* **WORK INSTRUCTIONS**
Set down exactly the lines from the one containing "lawn_color(vx, vy) *" through the last line of the records below, both included, and nothing else.

Dataset rows
###

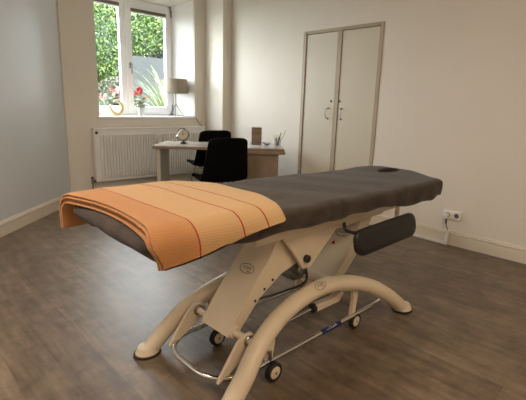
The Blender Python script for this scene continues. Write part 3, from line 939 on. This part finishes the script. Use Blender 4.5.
for sg in (-1, 1):
    yy = YC + sg * .31
    q = MB(); q.tube([(p.x, YC + sg * p.y, p.z) for p in arcs], RT, 20)
    ar = q.build('foot_arch', M['beige'], TB)
    for ex in (ARC[0][0] - .006, ARC[-1][0] + .006):
        q = MB(); q.lathe([(0, 0), (.060, 0), (.064, .004), (.064, .010), (.058, .014), (0, .015)], (ex, yy, 0), 28, Matrix.Diagonal((1.12, .92, 1, 1))); q.build('foot_pad', M['rubber'], ar)
        q = MB(); q.lathe([(.0, .014), (.057, .014), (.052, .026), (.044, .045), (0, .055)], (ex, yy, 0), 24, Matrix.Diagonal((1.1, .95, 1, 1))); q.build('foot_collar', M['beige'], ar)
    # tapering web plate from the pivot down along the inside of the arch
    pv = arc_at(1.145); ys = YC + sg * (pv.y - .072)
    q = MB()
    q.prism([(1.085, .225), (1.12, .250), (1.165, .250), (1.19, .225), (1.185, .185), (1.12, .140), (1.03, .090), (.975, .072), (.99, .100)], ys - .009, ys + .009, 'y', .003)
    q.build('web_plate', M['beige'], ar, smooth=False)
    q = MB(); q.cyl((1.144, ys - .020, .218), (1.144, ys + .020, .218), .026, 18); q.build('pivot_bolt', M['steel'], ar)
    # brackets carrying the castors
    for bx in (1.255, 1.945):
        pb_ = arc_at(bx); bz = pb_.z - .01; yb = YC + sg * (pb_.y - .018)
        q = MB(); q.prism([(bx - .028, bz), (bx + .034, bz), (bx + .030, bz - .09), (bx + .014, .075), (bx - .020, .075), (bx - .010, bz - .09)], yb - .012, yb + .012, 'y', .004)
        q.build('castor_bracket', M['beige'], TB, smooth=False)
    if sg < 0:
        # oval logo on the upper flank of the near arch
        xl_ = 1.60
        def fm(u, v, h):
            c0 = arc_at(xl_ + u * .98); c1 = arc_at(xl_ + u * .98 + .01)
            c0 = Vector((c0.x, YC - c0.y, c0.z)); c1 = Vector((c1.x, YC - c1.y, c1.z))
            tt = (c1 - c0).normalized(); up = Vector((0, 0, 1)); n2 = (up - tt * up.dot(tt)).normalized(); sd_ = tt.cross(n2)
            if sd_.y > 0: sd_ = -sd_
            ang = R(40) - v / RT
            return c0 + (sd_ * math.sin(ang) + n2 * math.cos(ang)) * (RT + h)
        logo(ar, fm, s=.85)
# cross shafts
for nm, (sx0, sz0) in (('lower_shaft', (1.144, .218)), ('rear_shaft', (1.86, .265))):
    q = MB(); hy_ = arc_at(sx0).y; q.cyl((sx0, YC - hy_, sz0), (sx0, YC + hy_, sz0), .017, 16)
    q.cyl((sx0, 1.345, sz0), (sx0, 1.555, sz0), .034, 18)
    q.build(nm, M['beige'], TB)
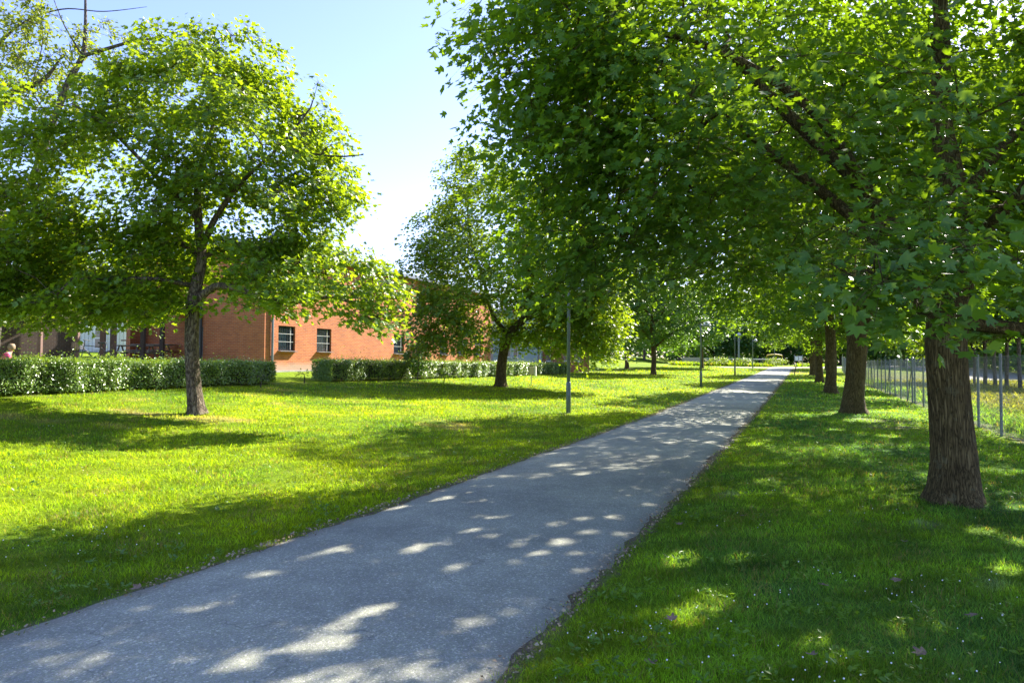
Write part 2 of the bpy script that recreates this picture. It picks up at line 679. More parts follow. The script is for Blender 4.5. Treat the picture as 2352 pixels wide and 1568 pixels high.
def soil_amt(x, y):
    s = np.zeros_like(x)
    for a, b, r in SOIL:
        s = np.maximum(s, 0.62 * np.exp(-((x - a) ** 2 + (y - b) ** 2) / r ** 2))
    sr = s_right(x, y)
    s = np.maximum(s, 0.62 * np.exp(-((sr - 5.75) / 0.5) ** 2) * (y < 60))
    sl = s_left(x, y)
    s = np.maximum(s, 0.55 * np.exp(-((sl - 13.1) / 0.45) ** 2) * (y < 26) * (y > 5))
    s = np.maximum(s, 0.6 * np.exp(-((y - 71) / 7) ** 2) * (sr > 0) * (sr < 1.8))
    return s


def axis(lo, hi, c0, c1, fine, grow=1.12, mx=14):
    a = list(np.arange(c0, c1 + 1e-6, fine))
    st = fine
    v = c1
    while v < hi:
        st = min(st * grow, mx)
        v += st
        a.append(v)
    st = fine
    v = c0
    while v > lo:
        st = min(st * grow, mx)
        v -= st
        a.insert(0, v)
    return np.array(a)


gx = axis(-420, 460, -24, 32, 0.30)
gy = axis(-60, 900, 1.0, 62, 0.30)
GX, GY = np.meshgrid(gx, gy)
vx, vy = GX.ravel(), GY.ravel()
vz = hgt(vx, vy)
sl, sr = s_left(vx, vy), s_right(vx, vy)
inside = np.minimum(-sl, -sr)      # >0 inside the path
edge = np.clip(-inside, 0, 3)
vz = vz + 0.022 * noise2(vx, vy, 1.7, 11) * sstep(0.3, 1.2, edge) * (vy < 80)
vz = vz - 0.02 * sstep(0.25, 0.60, inside) * (vy < 92)
vz = vz - 0.02
nx, ny = len(gx), len(gy)
idx = np.arange(nx * ny).reshape(ny, nx)
fc = np.stack([idx[:-1, :-1], idx[:-1, 1:], idx[1:, 1:], idx[1:, :-1]], -1).reshape(-1, 4)
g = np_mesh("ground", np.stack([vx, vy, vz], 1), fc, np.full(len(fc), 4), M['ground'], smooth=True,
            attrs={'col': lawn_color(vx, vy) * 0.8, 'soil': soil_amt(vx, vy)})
tag(g, kind='structure')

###

* **SOLUTION TO THIS PROBLEM**
            attrs={'col': lawn_color(vx, vy) * 0.8, 'soil': soil_amt(vx, vy)})
tag(g, kind='structure')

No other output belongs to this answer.